A Laguna subtext was the effort of the American Attack Performance team to qualify its CRT entry designed by team owner Richard Stanboli and ridden by Steve Rapp. As Rapp and the team moved toward the magic 107-percentof-session qualifying time, Lorenzo also lapped quicker, lowering pole. In the end, Rapp missed by 0.4 second.
As we know, Rossi has now announced a two-year contract to return to Yamaha next year after two seasons on a Ducati that has been generally a second off the pace. His teammate, Hayden, has re-signed with Ducati for another year. When I spoke with Rossi's crew chief, Jeremy Burgess,
he posed the question, "What do you do when you have a problem? You do something. Honda would build 10 chassis and establish a direction."
Despite the long series of small changes tested, Ducati has again and again postponed a "big change" that has yet to appear. While the approach of Honda and Yamaha to such things is clearly empirical, Ducati seems wedded to the theoretical, as if handling issues can best be solved on computer screens. Good luck to them.
After hearing the quaver of the Hondas, my next interview was with Bridgestone 's Hiroshi Yantada, who is said to be the man who first proposed that company enter MotoGP. When I mentioned the spinning, he said, "Spinning? You hear? Really?
Here at Laguna?"
I had to think about this. During first 500cc practice at the 1990 U.S. GP, 1 had heard the new electronic torque controls convert off-corner acceleration from 1989's slip-and-grip near-highsides into smooth, controlled drives. Yet FIM officials, sealed away from the action in their offices, remained in crisis mode, threatening intake restrictors. Must top officials always be the last to know when times change? About this year's softer-construction, faster-warmup tires, Yamada said, "We discuss with riders, Dorna and 1RTA
[International Road Racing Teams Association] safety commission. Almost everybody prefers this construction— just one or two riders don't like. We want everybody to be happy, but this is not possible."
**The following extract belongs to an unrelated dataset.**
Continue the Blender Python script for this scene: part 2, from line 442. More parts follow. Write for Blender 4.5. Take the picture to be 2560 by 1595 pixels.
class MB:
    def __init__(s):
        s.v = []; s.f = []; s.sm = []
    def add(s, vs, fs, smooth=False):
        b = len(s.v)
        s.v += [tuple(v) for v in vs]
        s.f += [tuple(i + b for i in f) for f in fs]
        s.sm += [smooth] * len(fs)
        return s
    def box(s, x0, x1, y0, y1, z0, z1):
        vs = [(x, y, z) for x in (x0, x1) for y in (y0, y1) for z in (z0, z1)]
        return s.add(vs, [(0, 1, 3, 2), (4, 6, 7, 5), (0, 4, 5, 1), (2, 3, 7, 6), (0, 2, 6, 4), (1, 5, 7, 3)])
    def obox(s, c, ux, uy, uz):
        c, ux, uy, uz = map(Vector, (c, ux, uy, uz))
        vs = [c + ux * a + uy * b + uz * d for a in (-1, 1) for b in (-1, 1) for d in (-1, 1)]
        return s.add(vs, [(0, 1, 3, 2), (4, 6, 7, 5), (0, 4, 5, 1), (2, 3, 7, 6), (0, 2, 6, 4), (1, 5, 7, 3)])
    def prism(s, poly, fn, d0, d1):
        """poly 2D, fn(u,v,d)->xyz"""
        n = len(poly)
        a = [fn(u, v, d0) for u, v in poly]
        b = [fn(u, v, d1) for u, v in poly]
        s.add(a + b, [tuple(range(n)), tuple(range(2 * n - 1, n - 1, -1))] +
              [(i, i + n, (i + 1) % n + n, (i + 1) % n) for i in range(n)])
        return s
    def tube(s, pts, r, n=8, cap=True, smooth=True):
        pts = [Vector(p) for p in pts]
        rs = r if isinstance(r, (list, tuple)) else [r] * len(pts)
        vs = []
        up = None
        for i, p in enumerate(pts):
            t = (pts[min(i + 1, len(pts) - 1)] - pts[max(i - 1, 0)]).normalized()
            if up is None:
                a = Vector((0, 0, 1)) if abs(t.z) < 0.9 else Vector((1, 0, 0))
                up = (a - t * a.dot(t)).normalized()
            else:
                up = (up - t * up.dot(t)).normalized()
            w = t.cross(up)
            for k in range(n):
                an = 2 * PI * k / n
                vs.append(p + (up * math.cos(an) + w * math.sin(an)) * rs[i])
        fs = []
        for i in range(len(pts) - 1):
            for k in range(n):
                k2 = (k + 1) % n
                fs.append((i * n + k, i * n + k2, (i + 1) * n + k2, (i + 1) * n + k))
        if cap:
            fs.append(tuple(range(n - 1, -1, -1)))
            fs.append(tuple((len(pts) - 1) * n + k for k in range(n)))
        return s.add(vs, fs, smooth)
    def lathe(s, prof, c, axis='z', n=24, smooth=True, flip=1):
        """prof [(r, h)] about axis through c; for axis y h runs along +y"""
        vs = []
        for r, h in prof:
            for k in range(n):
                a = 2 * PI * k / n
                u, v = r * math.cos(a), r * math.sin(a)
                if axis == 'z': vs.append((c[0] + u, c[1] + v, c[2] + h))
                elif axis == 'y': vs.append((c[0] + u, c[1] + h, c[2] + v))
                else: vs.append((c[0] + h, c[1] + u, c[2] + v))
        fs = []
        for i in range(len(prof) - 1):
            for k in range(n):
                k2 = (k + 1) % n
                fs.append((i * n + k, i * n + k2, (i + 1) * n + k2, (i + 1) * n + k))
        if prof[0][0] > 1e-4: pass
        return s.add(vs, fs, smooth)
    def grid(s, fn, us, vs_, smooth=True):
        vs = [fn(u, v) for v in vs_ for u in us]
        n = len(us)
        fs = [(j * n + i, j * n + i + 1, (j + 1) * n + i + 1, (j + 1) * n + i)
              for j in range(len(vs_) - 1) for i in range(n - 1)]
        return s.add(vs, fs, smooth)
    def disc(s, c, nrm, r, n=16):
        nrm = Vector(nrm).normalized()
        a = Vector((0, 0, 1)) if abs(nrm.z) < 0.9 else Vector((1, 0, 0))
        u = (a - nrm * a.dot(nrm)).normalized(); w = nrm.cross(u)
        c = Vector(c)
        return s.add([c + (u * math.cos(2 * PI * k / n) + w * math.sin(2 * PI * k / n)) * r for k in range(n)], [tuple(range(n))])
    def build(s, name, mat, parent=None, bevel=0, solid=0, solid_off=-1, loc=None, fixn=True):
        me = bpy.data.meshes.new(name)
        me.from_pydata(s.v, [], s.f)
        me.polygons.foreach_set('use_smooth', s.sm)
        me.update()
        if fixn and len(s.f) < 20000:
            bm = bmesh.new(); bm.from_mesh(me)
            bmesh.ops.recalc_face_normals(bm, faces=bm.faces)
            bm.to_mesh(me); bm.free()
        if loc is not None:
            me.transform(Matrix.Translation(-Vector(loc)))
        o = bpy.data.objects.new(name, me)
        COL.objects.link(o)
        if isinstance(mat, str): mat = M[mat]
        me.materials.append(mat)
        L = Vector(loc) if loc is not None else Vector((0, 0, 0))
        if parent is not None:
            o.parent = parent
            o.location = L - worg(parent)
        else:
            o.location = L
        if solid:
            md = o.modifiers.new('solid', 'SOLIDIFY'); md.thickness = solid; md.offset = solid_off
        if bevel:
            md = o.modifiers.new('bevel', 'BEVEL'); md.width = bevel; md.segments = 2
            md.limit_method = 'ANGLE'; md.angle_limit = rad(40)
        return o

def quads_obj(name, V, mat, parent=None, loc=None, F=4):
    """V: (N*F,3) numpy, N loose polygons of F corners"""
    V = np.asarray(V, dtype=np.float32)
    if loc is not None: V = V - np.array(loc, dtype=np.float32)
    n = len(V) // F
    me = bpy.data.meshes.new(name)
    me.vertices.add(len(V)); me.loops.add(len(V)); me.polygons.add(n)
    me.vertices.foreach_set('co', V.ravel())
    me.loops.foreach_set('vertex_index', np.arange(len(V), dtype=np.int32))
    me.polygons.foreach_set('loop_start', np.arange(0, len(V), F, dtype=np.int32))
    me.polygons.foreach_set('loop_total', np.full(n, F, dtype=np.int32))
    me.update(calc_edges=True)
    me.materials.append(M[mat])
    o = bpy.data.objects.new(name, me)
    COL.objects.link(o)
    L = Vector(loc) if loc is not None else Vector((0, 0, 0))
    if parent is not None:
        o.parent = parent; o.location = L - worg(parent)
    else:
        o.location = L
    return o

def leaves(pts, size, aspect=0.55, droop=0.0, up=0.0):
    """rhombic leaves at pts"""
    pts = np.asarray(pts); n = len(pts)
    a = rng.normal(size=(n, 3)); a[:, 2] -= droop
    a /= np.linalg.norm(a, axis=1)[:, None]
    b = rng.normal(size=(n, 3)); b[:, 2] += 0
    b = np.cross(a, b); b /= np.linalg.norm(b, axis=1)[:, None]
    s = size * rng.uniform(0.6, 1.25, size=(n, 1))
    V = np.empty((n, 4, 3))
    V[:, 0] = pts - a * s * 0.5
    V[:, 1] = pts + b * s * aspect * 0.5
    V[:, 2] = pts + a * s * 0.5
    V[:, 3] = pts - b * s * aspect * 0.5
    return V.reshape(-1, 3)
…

I asked both Yamada and Nakamoto if they had made slow-motion videos of chatter but could not get a yes or no answer! Is chatter research so secret that nobody is doing any?
Bradl, who finished seventh, described his transition from Moto2 to MotoGP by saying, "You cannot go so much on corner speed. You have to be prepared for the exit all the time, to use the power as much as you can. If you are always leaning, you cannot bring the power on the ground."
As more change is rumored by Dorna—a 15,000or even-lower-rpm redline, spec ECU and further weight increases—it seems that the goal is to "undevelop" the prototypes to make the CRTs competitive. That will be seriously slow! Or is the real goal to force the manufacturers to build lower-cost "production racers" as Honda has announced for 2014?
Stoner summed up the current state of the series by saying, "Changing rules splits the manufacturers apart. If the rules stayed the same, like they did for 50 years [1949-2001], Kawasaki and Suzuki would still be with us; they'd have enough time to develop a competitive bike. They keep changing the rules because that's what they do in Formula One. It's a very touchy subject in Dorna for a certain person if you even mention Formula One in his presence."
Only one thing seems certain: change. In some direction. We await the next batch of fresh rules.